Masatrigo. Un resquicio en la noche


Recuerdo que me pasé los Sábados de un verano hacíendome 200 kms de madrugada y en el trayecto estaba incluida la rotonda más grande del mundo. Hasta ese punto siempre llevaba prisa, y aún no se por qué, si eran madrugadas suaves y plácidas con la grata compañía de la Ser y con el asiento del copiloto repleto de galguerías, refrescos y cigarrillos.

Quizás porque quería terminar cuanto antes un viaje tedioso y largo en exceso, llegar a casa para quitarme los zapatos y rendir tributo a “Logan´s Run” tupiéndome de agua de la nevera a oscuras, o tal vez, porque durante los 150 kms anteriores, me daba tiempo de sobra para llegar a la conclusión de que no merecían la pena.., más allá de un viaje solitario en la noche acechando la imagen recurrente de la muerta de la curva, visillo blanco satén al viento, roído, con los bajos embarrados, y del autoestopista del infierno con la cara gangrenada y sonrisa profident, alentadas por las inmersivas historias de Iker Jiménez.

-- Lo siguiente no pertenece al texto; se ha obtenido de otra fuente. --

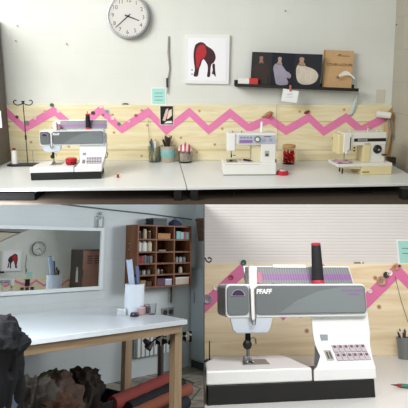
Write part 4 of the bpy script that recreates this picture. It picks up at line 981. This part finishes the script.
for k in range(2): MB().lathe([(.008, 0), (.008, .004), (0, .005)], (xR - .025, yn + .07 + k*.05, TH - .08), (1, 0, 0), 12).obj('screw', mat('#4a3a2a'), ct)
# middle leg seen at u 124-133 as a stand-alone trestle leg of the table
put(ct, LF)

# things on the table
def onT(u, v): return LF.hz(u, v, TH)
q = onT(134, 313.5); r_ = (onT(143, 313).x - onT(125, 313).x) / 2
d0 = (q - LF.eye).length; R0 = 9.2 * d0 / F
wc_ = thing('white_canister', 'tall white plastic canister holding paper rolls on the cutting table', 'canister')
hC = 27 * d0 / F
MB().lathe([(0, 0), (R0*.95, 0), (R0, .005), (R0, hC), (R0*.95, hC), (R0*.93, .01), (0, .01)], n=40).obj('body', mat('#dfe6ee', .35), wc_)
put(wc_, LF, (q.x, q.y, TH + .0005))
def roll(label, dx0, dz1, c, r, dx=0, dy=0):
    t = thing('paper_roll', label, 'paper roll'); b0 = Vector((dx0 + R0*.3, dy, .02)); b1 = Vector((dx0 + dx, dy, dz1)); 
    MB().cyl(b0, b1, r, n=18).obj('roll', mat(c, .5), t); MB().cyl(b1, b1 + (b1 - b0).normalized()*.002, r*.7, n=14).obj('roll_core', mat('#3c4250'), t); put(t, LF, (q.x, q.y, TH)); return t
roll('wide pale blue paper roll leaning in the white canister', -R0*.2, hC*1.85, '#b4c2d8', .026, -R0*.55)
roll('slimmer blue paper roll beside the wide one in the canister', R0*.1, hC*1.62, '#5c6c92', .013, -R0*.1, -.03)
for k, (dx, hh, c, l) in enumerate(((.35, 1.28, '#8a6a34', 'brown handled tool poking out of the canister'), (.55, 1.22, '#2a2a2c', 'black tool poking out at the right of the canister'), (.2, 1.35, '#b09448', 'yellow stick in the canister'))):
    t = thing('hand_tool', l, 'tool'); MB().cyl((R0*dx*.6, 0, .02), (R0*dx, .01*k, hC*hh - .03), .009, n=10).obj('shaft', mat(c), t); MB().cyl((R0*dx, .01*k, hC*hh - .03), (R0*dx*1.1, .01*k, hC*hh), .012, .006, n=10).obj('end_cap', mat('#1c1a18'), t); put(t, LF, (q.x, q.y, TH))
for (u, v, c, l, rw, hh, cc) in ((121.5, 315, '#dfe6ea', 'low glass jar left of the white canister', .04, .05, '#dfe3e6'), (141.5, 314.5, '#e0b8b4', 'small jar with red buttons in front of the canister', .035, .06, '#e0c8c4'), (151.5, 314.5, '#a8b0b4', 'clear glass tumbler at the right of the jars', .04, .085, None), (134.5, 316.5, '#2c2030', 'small dark pincushion in front of the white canister', .035, .03, '#3c2c3c'), (147, 313, '#8c6a70', 'tiny pinkish jar between the button jar and the tumbler', .03, .07, '#b09a98')):
    t = thing('pincushion' if 'pincushion' in l else ('glass_tumbler' if 'tumbler' in l else 'glass_jar'), l, 'pincushion' if 'pincushion' in l else ('tumbler' if 'tumbler' in l else 'jar'))
    q_ = onT(u, v)
    if cc: MB().lathe([(0, 0), (rw, 0), (rw*1.03, hh*.5), (rw*.9, hh*.85), (0, hh*.86)], n=24).obj('body', mat(c, .2, trans=.3, noise_amt=.3, scale=80), t); MB().lathe([(rw*.92, hh*.85), (rw*.92, hh), (0, hh)], n=24).obj('lid', mat(cc, .4), t)
    else: MB().lathe([(0, 0), (rw*.85, 0), (rw, hh), (rw*.93, hh), (rw*.8, .006), (0, .006)], n=24).obj('glass', mat('#f0f4f6', .05, trans=1, ior=1.2), t)
    put(t, LF, (q_.x, q_.y, TH + .0005), s=1.0)

# coat draped on the left
def lump(name, label, cat, m, fr, base, rings, seed=0, amp=.02, freq=6, n=64, group=None):
    """soft cloth form: rings of (z, cx, cy, rx, ry)"""
    mb = MB(); R_ = []; rg = []
    for a, b in zip(rings, rings[1:]):
        for k in range(4): rg.append([p_ + (q_ - p_)*k/4 for p_, q_ in zip(a, b)])
    rg.append(rings[-1])
    for (z, cx, cy, rx, ry) in rg:
        r0 = []
        for i in range(n):
            a = 2*PI*i/n; v = Vector((cx + rx*math.cos(a), cy + ry*math.sin(a), z))
            n1 = noise.noise(v*freq + Vector((seed, seed*.7, 0))); n2 = abs(noise.noise(Vector((v.x*freq*2.2, v.y*freq*2.2, v.z*freq*1.1)) + Vector((0, seed, 3)))); n3 = abs(noise.noise(v*freq*4.5 + Vector((seed, 0, seed))))
            k = n1 + 1.1*(.5 - 2.2*n2) + .45*(.5 - 2*n3)
            f = 1 + amp/max(.05, min(rx, ry))*k*.8
            r0.append(Vector((cx + rx*math.cos(a)*f, cy + ry*math.sin(a)*f, max(0, z + amp*.7*k*(1 if z > .03 else 0)))))
        R_.append(r0)
    mb.loft(R_); o = mb.obj(name, m); tag(o, label, cat, group); return put(o, fr, base)
xc = LF.hy(8, 330, yn - .05)
ctm = mat('#0b0c11', .8, noise_amt=.3, scale=8, bump=.4)
yc = yn - .22
g = LF.hy(8, 325, yc); e1 = LF.hy(24, 350, yc)
def cring(v, uL, uR, ry, dy=0):
    a_ = LF.hy(uL, v, yc + dy); b_ = LF.hy(uR, v, yc + dy); return (a_.z if False else LF.hy((uL+uR)/2, v, yc + dy).z, (a_.x + b_.x)/2 - g.x, dy, (b_.x - a_.x)/2, ry)
rr = [cring(v, uL, uR, ry) for v, uL, uR, ry in ((470, -22, 22, .13), (400, -22, 22, .13), (352, -22, 23, .14), (345, -22, 28, .16), (340, -22, 28, .15), (330, -20, 20, .13), (321, -18, 13, .11), (317, -14, 9, .07))]
rr[0] = (0.0,) + rr[0][1:]; rr[1] = (max(rr[1][0], .03),) + rr[1][1:]
lump('draped_coat', 'black coat draped over a stool at the left end of the cutting table', 'coat', ctm, LF, (g.x, yc, 0), rr, seed=3, amp=.022, freq=7)

# ragged clothes pile, floor left; cloth colours darkened to hold the backlit shade
def cloth(u, Y, vt, rx, ry, c, label, seed, amp=.05):
    q = LF.hy(u, vt, Y); h = q.z
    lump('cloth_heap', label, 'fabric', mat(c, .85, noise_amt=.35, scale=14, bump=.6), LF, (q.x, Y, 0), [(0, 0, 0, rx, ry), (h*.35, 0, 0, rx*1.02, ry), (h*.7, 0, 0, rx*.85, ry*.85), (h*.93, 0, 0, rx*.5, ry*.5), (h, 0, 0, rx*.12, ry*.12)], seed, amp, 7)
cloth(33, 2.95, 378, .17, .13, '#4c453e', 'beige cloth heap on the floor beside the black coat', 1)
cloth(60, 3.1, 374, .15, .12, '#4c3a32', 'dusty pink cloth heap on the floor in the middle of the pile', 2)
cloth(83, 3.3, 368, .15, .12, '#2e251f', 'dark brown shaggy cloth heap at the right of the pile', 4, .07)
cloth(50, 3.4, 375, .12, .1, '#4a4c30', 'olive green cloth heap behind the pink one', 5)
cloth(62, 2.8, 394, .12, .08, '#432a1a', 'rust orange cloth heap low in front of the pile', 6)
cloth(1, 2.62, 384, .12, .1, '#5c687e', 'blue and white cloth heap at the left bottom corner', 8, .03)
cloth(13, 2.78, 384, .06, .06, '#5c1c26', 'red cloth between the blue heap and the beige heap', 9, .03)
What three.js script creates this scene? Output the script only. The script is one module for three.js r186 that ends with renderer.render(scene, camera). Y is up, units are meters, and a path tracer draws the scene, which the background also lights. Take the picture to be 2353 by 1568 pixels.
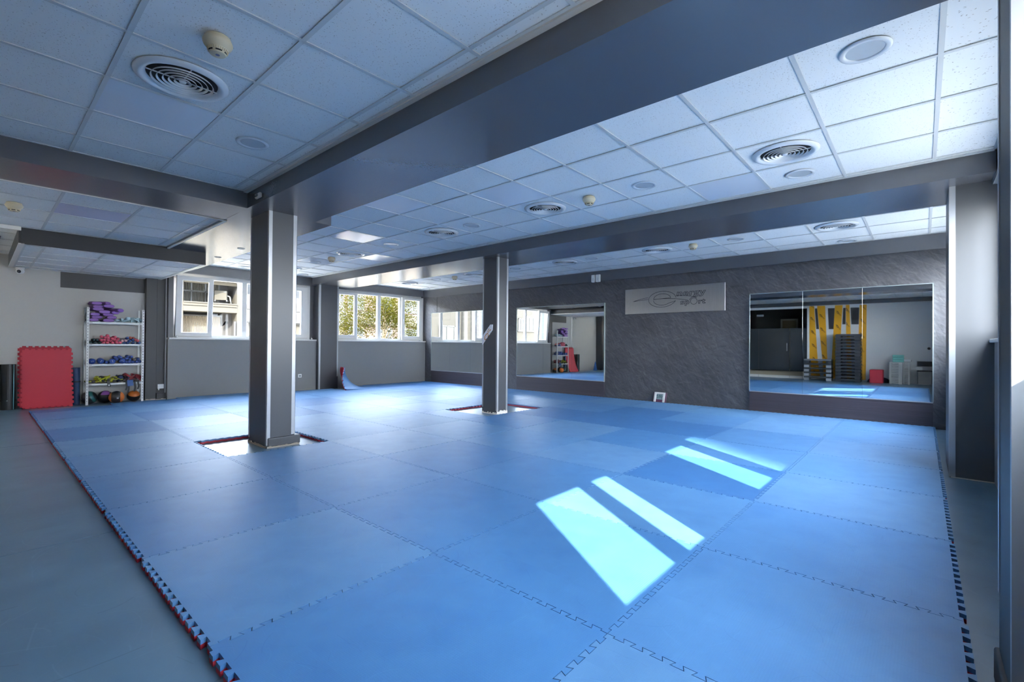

Fuese por lo que fuese, el puente de acceso significaba que ya estaba a las puertas de casa y de repente, como una corazonada, me entraba la calma. Había veces que me relajaba de tal manera que le rodeaba en primera e incluso me detenía para coger aire y contemplarle, porque en el viaje inverso, le atravesaba como alma que lleva el diablo, hasta el punto de, casi,  odiarle por ralentizar mi paso.

El Cerro Masatrigo ya estaba ahí miles de años antes de que yo le cruzara, y seguirá estando miles de años después. No se va a abrir para que pases, ni le importan las frustraciones ni los anhelos de nadie. Siempre se mantendrá, firme y pétreo, triturando las ansias vivas de kamikazes son rumbo.